La transfiguración expresa la progresiva revelación de Jesucristo y el itinerario de fe del discípulo. Los discípulos han comprendido que Jesús es el Mesías y Dios les concede, por un instante, un anticipo de la Pascua, aunque, fugaz y provisional. Pues, el camino que han de recorrer sigue siendo el de la cruz. De hecho, los tres discípulos predilectos, llamados a ver la gloria de Cristo son los mismos que dentro de poco, en Getsemaní, presenciarán su debilidad en la agonía. Sin embargo, el punto central se encuentra en las palabras que oyen: "Este es mi Hijo Amado" y en el mandato: "Escuchadlo". El resto sirve de marco; la escucha es lo que define al discípulo.

La palabra de Dios se manifiesta en la palabra y en la existencia de Jesús que va camino de la cruz. Es la palabra que indica quién es Dios, quiénes somos nosotros y lo que debemos hacer, la regla a seguir. Sólo queda escucharla con el corazón atento, con obediencia y conversión. Como les sucede a los que presencian su gloria, comprender a Jesús no es fácil, por eso, seamos humildes y prestos aceptemos la invitación que Dios nos hace de escuchar a Jesús.

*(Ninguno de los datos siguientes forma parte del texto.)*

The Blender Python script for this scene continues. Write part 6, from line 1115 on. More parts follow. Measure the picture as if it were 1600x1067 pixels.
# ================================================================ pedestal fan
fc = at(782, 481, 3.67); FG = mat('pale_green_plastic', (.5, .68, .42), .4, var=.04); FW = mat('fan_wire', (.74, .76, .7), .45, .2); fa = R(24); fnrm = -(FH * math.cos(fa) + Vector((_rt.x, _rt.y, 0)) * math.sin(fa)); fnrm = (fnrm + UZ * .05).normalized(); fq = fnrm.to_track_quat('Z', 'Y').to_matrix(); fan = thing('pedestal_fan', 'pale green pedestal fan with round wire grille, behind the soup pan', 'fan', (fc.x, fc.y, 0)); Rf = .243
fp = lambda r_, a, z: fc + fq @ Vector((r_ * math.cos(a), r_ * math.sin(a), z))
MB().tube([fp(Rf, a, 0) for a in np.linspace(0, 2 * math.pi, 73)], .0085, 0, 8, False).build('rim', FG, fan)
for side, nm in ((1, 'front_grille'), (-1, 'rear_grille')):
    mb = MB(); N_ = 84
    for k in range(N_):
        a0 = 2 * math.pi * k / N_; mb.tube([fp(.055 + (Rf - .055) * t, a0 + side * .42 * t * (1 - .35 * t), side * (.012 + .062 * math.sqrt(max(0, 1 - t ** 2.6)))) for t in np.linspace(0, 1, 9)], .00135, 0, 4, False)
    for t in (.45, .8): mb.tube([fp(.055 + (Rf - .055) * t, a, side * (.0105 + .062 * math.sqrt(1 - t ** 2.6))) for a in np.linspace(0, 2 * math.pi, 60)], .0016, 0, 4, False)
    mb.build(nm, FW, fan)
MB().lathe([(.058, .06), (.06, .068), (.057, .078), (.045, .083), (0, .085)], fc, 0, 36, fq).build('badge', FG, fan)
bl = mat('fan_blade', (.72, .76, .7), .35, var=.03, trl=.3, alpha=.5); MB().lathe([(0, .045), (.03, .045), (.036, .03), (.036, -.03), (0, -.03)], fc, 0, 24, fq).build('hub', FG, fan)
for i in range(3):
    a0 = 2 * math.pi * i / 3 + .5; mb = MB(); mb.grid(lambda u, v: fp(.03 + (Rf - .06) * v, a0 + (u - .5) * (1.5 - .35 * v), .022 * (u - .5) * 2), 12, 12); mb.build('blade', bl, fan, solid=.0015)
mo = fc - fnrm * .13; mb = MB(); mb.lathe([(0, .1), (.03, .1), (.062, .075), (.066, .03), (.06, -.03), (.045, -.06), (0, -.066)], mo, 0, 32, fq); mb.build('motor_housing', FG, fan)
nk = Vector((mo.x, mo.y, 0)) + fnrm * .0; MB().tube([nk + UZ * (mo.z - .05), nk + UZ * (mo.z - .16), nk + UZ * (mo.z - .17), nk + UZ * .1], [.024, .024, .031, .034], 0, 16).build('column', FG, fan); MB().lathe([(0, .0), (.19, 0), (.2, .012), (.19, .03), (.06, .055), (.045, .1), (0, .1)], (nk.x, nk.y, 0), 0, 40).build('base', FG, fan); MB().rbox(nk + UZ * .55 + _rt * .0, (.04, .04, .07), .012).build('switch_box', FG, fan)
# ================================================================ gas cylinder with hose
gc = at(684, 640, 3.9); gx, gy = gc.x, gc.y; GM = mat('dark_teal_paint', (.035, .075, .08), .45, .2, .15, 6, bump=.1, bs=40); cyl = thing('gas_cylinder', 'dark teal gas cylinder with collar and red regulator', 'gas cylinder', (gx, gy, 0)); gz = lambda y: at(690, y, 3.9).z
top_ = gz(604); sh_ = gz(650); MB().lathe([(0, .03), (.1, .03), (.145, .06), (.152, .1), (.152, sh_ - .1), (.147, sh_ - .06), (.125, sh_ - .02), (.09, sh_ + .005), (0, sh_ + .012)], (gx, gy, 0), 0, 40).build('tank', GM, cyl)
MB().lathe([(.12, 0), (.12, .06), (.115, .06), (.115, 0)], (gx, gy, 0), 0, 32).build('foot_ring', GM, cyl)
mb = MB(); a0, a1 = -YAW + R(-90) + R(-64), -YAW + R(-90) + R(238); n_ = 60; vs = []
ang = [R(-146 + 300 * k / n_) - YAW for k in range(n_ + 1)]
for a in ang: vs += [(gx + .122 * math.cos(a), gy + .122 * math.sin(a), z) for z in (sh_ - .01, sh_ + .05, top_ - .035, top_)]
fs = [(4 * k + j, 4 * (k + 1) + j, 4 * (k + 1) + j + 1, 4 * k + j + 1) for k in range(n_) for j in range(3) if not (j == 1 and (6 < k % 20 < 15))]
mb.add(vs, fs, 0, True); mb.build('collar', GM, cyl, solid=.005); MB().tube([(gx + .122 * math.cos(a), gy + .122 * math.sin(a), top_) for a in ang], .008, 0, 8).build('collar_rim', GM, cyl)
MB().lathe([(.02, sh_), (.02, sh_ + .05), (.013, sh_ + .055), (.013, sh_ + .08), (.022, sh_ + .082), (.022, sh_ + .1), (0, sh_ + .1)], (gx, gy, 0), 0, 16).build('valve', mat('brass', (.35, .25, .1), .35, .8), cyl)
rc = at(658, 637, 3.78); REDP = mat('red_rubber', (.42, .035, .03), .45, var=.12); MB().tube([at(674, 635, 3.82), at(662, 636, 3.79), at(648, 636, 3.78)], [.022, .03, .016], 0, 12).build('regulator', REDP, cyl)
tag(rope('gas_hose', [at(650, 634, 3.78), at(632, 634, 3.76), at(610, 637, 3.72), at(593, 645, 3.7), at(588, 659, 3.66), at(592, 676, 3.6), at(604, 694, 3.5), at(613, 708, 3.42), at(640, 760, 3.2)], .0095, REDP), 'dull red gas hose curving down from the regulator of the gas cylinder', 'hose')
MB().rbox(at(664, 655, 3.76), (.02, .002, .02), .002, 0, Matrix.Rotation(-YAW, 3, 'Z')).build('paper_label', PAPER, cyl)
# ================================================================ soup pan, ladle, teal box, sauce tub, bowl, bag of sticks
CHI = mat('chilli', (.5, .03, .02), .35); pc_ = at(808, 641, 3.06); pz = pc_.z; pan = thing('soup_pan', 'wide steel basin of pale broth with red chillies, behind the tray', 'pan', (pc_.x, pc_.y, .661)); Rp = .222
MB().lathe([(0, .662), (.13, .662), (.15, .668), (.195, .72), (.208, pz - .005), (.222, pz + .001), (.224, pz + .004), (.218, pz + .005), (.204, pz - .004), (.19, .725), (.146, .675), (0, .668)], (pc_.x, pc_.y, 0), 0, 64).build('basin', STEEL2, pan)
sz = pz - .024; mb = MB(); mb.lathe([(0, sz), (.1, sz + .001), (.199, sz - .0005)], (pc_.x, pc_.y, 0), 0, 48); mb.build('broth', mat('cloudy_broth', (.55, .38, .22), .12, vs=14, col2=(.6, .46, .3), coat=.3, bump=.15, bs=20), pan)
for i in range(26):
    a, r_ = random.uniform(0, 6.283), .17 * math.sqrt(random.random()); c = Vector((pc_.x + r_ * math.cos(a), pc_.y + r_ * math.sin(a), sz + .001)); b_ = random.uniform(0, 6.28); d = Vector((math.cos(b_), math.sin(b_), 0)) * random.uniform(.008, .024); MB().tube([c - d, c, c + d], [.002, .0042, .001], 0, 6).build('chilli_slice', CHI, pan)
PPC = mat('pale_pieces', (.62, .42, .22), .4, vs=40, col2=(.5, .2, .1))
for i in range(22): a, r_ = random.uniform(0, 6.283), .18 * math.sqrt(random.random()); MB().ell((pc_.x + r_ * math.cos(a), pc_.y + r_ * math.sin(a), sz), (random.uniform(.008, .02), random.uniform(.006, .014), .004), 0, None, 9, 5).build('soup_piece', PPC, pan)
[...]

El sugestivo texto que hoy nos ofrece Mateo es una invitación al ensueño, pero sin huir y asumiendo el presente. El Hijo del Hombre glorioso lo es en y desde su paso por el crudo realismo de la cruz. Todo mesianismo que no arranque de la realidad presente es una idea inconsistente y sibilina. A nadie contéis la visión hasta que el Hijo del Hombre haya resucitado. Resucitar supone morir antes, dejar la piel en un presente que, aunque contradictorio, es generador de futuro, y por ello mismo, también glorioso, como glorioso es el futuro en que desemboca.